- [RECORDS FOR THE TASK]:
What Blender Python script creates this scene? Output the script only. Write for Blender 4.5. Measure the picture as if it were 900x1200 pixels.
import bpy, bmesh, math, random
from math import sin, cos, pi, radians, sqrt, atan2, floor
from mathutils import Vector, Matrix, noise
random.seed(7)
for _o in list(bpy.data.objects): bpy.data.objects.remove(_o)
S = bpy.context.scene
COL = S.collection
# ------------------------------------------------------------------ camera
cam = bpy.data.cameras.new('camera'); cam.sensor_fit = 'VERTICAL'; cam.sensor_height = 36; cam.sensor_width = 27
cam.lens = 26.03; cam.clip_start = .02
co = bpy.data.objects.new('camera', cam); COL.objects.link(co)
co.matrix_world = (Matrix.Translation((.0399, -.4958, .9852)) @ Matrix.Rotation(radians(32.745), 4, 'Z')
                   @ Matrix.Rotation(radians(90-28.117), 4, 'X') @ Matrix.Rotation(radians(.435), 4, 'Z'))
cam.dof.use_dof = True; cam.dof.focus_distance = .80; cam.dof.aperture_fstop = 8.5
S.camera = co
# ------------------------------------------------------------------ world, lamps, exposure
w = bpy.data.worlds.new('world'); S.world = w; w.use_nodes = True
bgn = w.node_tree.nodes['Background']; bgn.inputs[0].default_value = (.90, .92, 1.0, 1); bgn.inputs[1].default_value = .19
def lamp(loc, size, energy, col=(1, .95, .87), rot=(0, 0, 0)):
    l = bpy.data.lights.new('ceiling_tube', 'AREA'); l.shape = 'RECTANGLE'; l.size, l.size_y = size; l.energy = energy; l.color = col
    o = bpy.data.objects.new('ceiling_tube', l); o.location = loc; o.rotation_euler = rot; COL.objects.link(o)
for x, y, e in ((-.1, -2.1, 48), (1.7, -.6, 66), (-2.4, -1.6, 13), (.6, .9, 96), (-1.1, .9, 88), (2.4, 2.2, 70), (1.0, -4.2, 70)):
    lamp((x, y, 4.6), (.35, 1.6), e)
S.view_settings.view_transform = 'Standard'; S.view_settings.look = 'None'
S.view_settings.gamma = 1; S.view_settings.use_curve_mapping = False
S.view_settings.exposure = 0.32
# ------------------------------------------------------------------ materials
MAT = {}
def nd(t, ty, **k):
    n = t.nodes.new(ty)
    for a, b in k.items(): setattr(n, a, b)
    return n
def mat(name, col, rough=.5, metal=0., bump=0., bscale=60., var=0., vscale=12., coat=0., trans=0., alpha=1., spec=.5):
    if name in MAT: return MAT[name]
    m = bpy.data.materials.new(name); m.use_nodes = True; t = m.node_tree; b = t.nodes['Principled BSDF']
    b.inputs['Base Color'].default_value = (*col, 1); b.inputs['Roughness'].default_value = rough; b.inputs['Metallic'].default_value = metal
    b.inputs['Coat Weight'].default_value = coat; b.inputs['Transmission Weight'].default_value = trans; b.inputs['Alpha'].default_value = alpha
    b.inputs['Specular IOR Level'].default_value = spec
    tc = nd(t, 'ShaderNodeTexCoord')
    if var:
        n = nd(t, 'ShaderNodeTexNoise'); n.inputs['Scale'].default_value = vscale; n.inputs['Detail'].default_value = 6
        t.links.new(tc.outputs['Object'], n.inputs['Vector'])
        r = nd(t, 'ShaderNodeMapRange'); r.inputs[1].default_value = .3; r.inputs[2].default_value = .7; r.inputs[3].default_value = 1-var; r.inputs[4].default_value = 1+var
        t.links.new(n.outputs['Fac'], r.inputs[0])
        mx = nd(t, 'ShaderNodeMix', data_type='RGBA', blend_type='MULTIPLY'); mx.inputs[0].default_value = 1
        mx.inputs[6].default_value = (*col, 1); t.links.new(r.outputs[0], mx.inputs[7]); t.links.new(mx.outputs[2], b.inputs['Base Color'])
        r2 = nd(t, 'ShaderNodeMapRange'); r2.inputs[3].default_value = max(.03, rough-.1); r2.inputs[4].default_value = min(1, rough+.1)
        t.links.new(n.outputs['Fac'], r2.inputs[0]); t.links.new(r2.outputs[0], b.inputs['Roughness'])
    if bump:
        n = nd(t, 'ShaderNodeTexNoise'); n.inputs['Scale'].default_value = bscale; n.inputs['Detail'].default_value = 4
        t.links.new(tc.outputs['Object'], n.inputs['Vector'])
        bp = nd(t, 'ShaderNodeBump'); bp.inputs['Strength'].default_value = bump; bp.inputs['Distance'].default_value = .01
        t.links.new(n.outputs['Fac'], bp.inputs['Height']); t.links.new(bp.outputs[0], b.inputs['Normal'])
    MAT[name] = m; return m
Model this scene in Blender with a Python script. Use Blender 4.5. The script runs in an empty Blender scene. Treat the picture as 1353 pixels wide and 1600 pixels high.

- [TASK TO CARRY OUT]: Make an exact copy of all the data.

- [REPLY TO THE TASK]:
What Blender Python script creates this scene? Output the script only. Write for Blender 4.5. Measure the picture as if it were 900x1200 pixels.
import bpy, bmesh, math, random
from math import sin, cos, pi, radians, sqrt, atan2, floor
from mathutils import Vector, Matrix, noise
random.seed(7)
for _o in list(bpy.data.objects): bpy.data.objects.remove(_o)
S = bpy.context.scene
COL = S.collection
# ------------------------------------------------------------------ camera
cam = bpy.data.cameras.new('camera'); cam.sensor_fit = 'VERTICAL'; cam.sensor_height = 36; cam.sensor_width = 27
cam.lens = 26.03; cam.clip_start = .02
co = bpy.data.objects.new('camera', cam); COL.objects.link(co)
co.matrix_world = (Matrix.Translation((.0399, -.4958, .9852)) @ Matrix.Rotation(radians(32.745), 4, 'Z')
                   @ Matrix.Rotation(radians(90-28.117), 4, 'X') @ Matrix.Rotation(radians(.435), 4, 'Z'))
cam.dof.use_dof = True; cam.dof.focus_distance = .80; cam.dof.aperture_fstop = 8.5
S.camera = co
# ------------------------------------------------------------------ world, lamps, exposure
w = bpy.data.worlds.new('world'); S.world = w; w.use_nodes = True
bgn = w.node_tree.nodes['Background']; bgn.inputs[0].default_value = (.90, .92, 1.0, 1); bgn.inputs[1].default_value = .19
def lamp(loc, size, energy, col=(1, .95, .87), rot=(0, 0, 0)):
    l = bpy.data.lights.new('ceiling_tube', 'AREA'); l.shape = 'RECTANGLE'; l.size, l.size_y = size; l.energy = energy; l.color = col
    o = bpy.data.objects.new('ceiling_tube', l); o.location = loc; o.rotation_euler = rot; COL.objects.link(o)
for x, y, e in ((-.1, -2.1, 48), (1.7, -.6, 66), (-2.4, -1.6, 13), (.6, .9, 96), (-1.1, .9, 88), (2.4, 2.2, 70), (1.0, -4.2, 70)):
    lamp((x, y, 4.6), (.35, 1.6), e)
S.view_settings.view_transform = 'Standard'; S.view_settings.look = 'None'
S.view_settings.gamma = 1; S.view_settings.use_curve_mapping = False
S.view_settings.exposure = 0.32
# ------------------------------------------------------------------ materials
MAT = {}
def nd(t, ty, **k):
    n = t.nodes.new(ty)
    for a, b in k.items(): setattr(n, a, b)
    return n
def mat(name, col, rough=.5, metal=0., bump=0., bscale=60., var=0., vscale=12., coat=0., trans=0., alpha=1., spec=.5):
    if name in MAT: return MAT[name]
    m = bpy.data.materials.new(name); m.use_nodes = True; t = m.node_tree; b = t.nodes['Principled BSDF']
    b.inputs['Base Color'].default_value = (*col, 1); b.inputs['Roughness'].default_value = rough; b.inputs['Metallic'].default_value = metal
    b.inputs['Coat Weight'].default_value = coat; b.inputs['Transmission Weight'].default_value = trans; b.inputs['Alpha'].default_value = alpha
    b.inputs['Specular IOR Level'].default_value = spec
    tc = nd(t, 'ShaderNodeTexCoord')
    if var:
        n = nd(t, 'ShaderNodeTexNoise'); n.inputs['Scale'].default_value = vscale; n.inputs['Detail'].default_value = 6
        t.links.new(tc.outputs['Object'], n.inputs['Vector'])
        r = nd(t, 'ShaderNodeMapRange'); r.inputs[1].default_value = .3; r.inputs[2].default_value = .7; r.inputs[3].default_value = 1-var; r.inputs[4].default_value = 1+var
        t.links.new(n.outputs['Fac'], r.inputs[0])
        mx = nd(t, 'ShaderNodeMix', data_type='RGBA', blend_type='MULTIPLY'); mx.inputs[0].default_value = 1
        mx.inputs[6].default_value = (*col, 1); t.links.new(r.outputs[0], mx.inputs[7]); t.links.new(mx.outputs[2], b.inputs['Base Color'])
        r2 = nd(t, 'ShaderNodeMapRange'); r2.inputs[3].default_value = max(.03, rough-.1); r2.inputs[4].default_value = min(1, rough+.1)
        t.links.new(n.outputs['Fac'], r2.inputs[0]); t.links.new(r2.outputs[0], b.inputs['Roughness'])
    if bump:
        n = nd(t, 'ShaderNodeTexNoise'); n.inputs['Scale'].default_value = bscale; n.inputs['Detail'].default_value = 4
        t.links.new(tc.outputs['Object'], n.inputs['Vector'])
        bp = nd(t, 'ShaderNodeBump'); bp.inputs['Strength'].default_value = bump; bp.inputs['Distance'].default_value = .01
        t.links.new(n.outputs['Fac'], bp.inputs['Height']); t.links.new(bp.outputs[0], b.inputs['Normal'])
    MAT[name] = m; return m
Model this scene in Blender with a Python script. Use Blender 4.5. The script runs in an empty Blender scene. Treat the picture as 1353 pixels wide and 1600 pixels high.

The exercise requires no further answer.